Avec huit titres de champion remportés avant la chute du mur de Berlin, le SG Dynamo Dresde présente le deuxième meilleur palmarès d’Allemagne de l’Est. À l’instar du club le plus titré de l’autre côté du mur (Berliner Fussball Dynamo, qui compte 10 breloques), son appellation Dynamo en faisait un organe à part entière de la police politique de RDA. Dans une volonté d’effacer les souvenirs de la Stasi, après la réunification allemande, les dirigeants du club délaissent le nom « SG Dynamo Dresde » au profit de « 1. FC Dynamo Dresden » . En outre, ils changent la couleur bordeaux pour le vert – le vert et le blanc étant les couleurs de la Saxe. Mais les supporters tiennent à leur histoire. Alors, en 2006, l’Assemblée générale du club décide de renouer tant avec la couleur bordeaux que le nom historique « SG Dynamo Dresde » . Avec une particularité, cependant : les statuts du SG Dynamo précisent que ses couleurs sont doubles. Officiellement, le club qui évolue aujourd’hui en 2. Bundesliga présente donc deux logos : un bordeaux ainsi qu’un vert, même si ce dernier n’est plus utilisé.


Nîmes Olympique – le croco a la peau dure

Un crocodile, du rouge et des lauriers.
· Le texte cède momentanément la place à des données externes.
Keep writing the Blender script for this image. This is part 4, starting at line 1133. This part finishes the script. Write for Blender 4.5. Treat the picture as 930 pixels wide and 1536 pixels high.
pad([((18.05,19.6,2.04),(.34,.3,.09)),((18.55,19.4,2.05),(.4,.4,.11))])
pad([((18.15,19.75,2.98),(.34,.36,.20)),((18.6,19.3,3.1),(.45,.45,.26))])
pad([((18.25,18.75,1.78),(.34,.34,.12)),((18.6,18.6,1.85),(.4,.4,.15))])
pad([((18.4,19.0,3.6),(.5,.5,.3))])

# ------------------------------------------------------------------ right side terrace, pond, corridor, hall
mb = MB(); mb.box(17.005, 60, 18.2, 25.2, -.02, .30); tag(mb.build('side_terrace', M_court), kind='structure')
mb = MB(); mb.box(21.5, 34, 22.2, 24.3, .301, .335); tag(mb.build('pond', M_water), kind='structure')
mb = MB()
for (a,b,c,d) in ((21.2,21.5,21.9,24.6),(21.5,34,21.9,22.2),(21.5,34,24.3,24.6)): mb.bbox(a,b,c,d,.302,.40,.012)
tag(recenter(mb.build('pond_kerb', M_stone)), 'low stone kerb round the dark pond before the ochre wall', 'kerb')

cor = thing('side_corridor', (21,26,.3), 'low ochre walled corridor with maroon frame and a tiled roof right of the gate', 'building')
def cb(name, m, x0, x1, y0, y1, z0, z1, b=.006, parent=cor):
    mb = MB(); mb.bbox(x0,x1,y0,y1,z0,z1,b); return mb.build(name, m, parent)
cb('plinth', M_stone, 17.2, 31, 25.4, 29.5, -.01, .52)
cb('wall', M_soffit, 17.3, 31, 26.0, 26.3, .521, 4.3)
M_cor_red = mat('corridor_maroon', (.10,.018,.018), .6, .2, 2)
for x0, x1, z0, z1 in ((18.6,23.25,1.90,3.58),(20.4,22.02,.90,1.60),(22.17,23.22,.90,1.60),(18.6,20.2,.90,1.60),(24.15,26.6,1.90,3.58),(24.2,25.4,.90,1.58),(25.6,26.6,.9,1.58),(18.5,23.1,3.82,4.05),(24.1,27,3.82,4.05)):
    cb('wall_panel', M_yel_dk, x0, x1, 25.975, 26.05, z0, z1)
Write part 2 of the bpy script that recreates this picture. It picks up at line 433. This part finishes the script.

Au-delà de son esthétisme discutable, le nouveau logo présenté par le Nîmes Olympique à la mi-juin semblait fidèle à l’identité du club gardois. Et pourtant, il n’a absolument pas plu aux associations de supporters, qui ont lancé un appel au boycott des nouveaux produits du club. « [Le logo] est devenu rond et il n’y a plus le corps du crocodile. On veut un crocodile entier, pas une simple tête. Et un ballon dans la bouche, c’est quoi le message ? » , s’interrogeait Cyril Roure, président du groupe de supporters Nemausus 2013, il y a quelques jours. Face à cette levée de boucliers, le club a fini par faire marche arrière, en annonçant conjointement le retrait du logo et un appel à la contribution pour soumettre des propositions pour un nouveau logo du club. Mieux, la direction « s’engage à l’avenir à associer systématiquement les supporters dans les décisions importantes qui touchent le NO » . En bonne intelligence, et c’est assez rare pour être souligné.